O santo casal Áquila e Priscila, amigos e colaboradores de Paulo, são um bom exemplo desta vocação para o apostolado conjugal. Dediquei precisamente a eles a catequese da audiência geral de 13 de novembro passado.

O apóstolo Paulo encontrou nos discípulos Áquila e Priscila preciosos cooperadores, escolhidos e chamados não por ele, mas pelo Senhor. Assim, o bispo, o pároco, o diácono permanente e a sua esposa, que preparam os noivos, devem ajudá-los a ser células vivas e apostólicas das comunidades paroquiais.

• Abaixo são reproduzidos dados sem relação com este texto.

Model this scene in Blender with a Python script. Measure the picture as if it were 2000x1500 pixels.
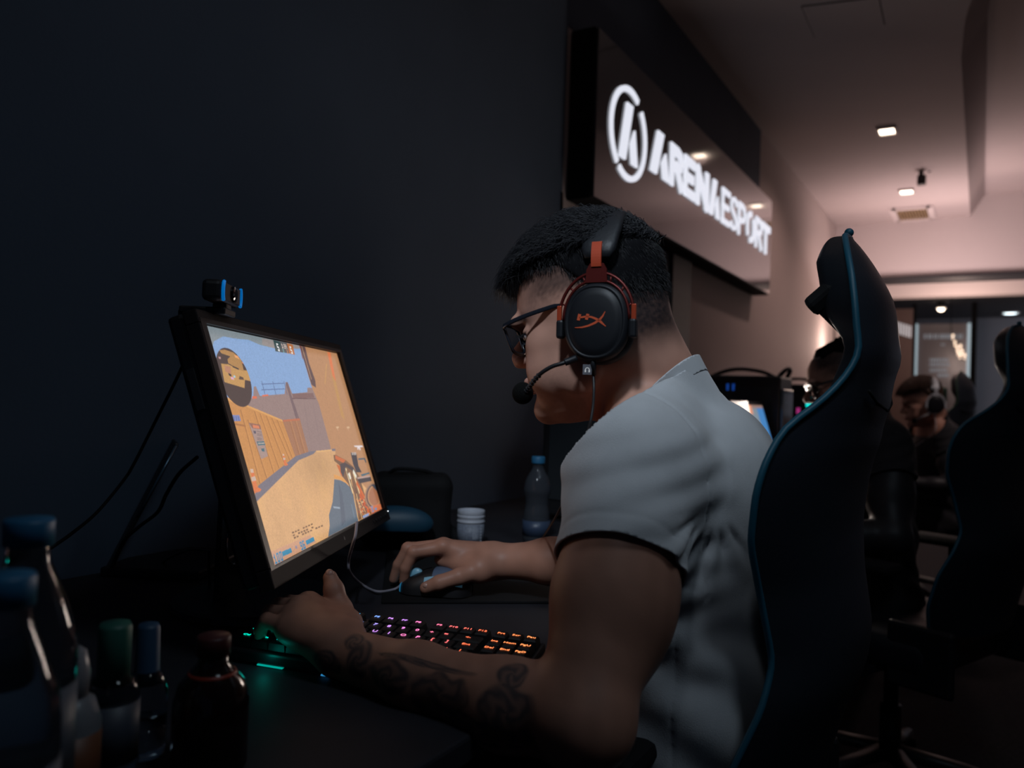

A Igreja, na sua estrutura paroquial, é concretamente uma comunidade de famílias, chamadas a tornar-se, como Áquila e Priscila, testemunhas do Evangelho naquele território. E também aqui é o Espírito Santo que realiza esta sinergia, e por isso o Espírito deve ser invocado, também para este processo apostólico, que não é fácil, mas não impossível. Encorajo pastores, bispos e sacerdotes a promover, apoiar e acompanhar este processo, para que a Igreja se renove e se torne cada vez mais uma ampla rede de comunidades de famílias que são testemunhas e missionárias do Evangelho.

Queridos irmãos e irmãs, abençoo de coração cada um de vós e o vosso serviço eclesial e social. Rezo por vós; e também vós, por favor, rezai por mim. Obrigado.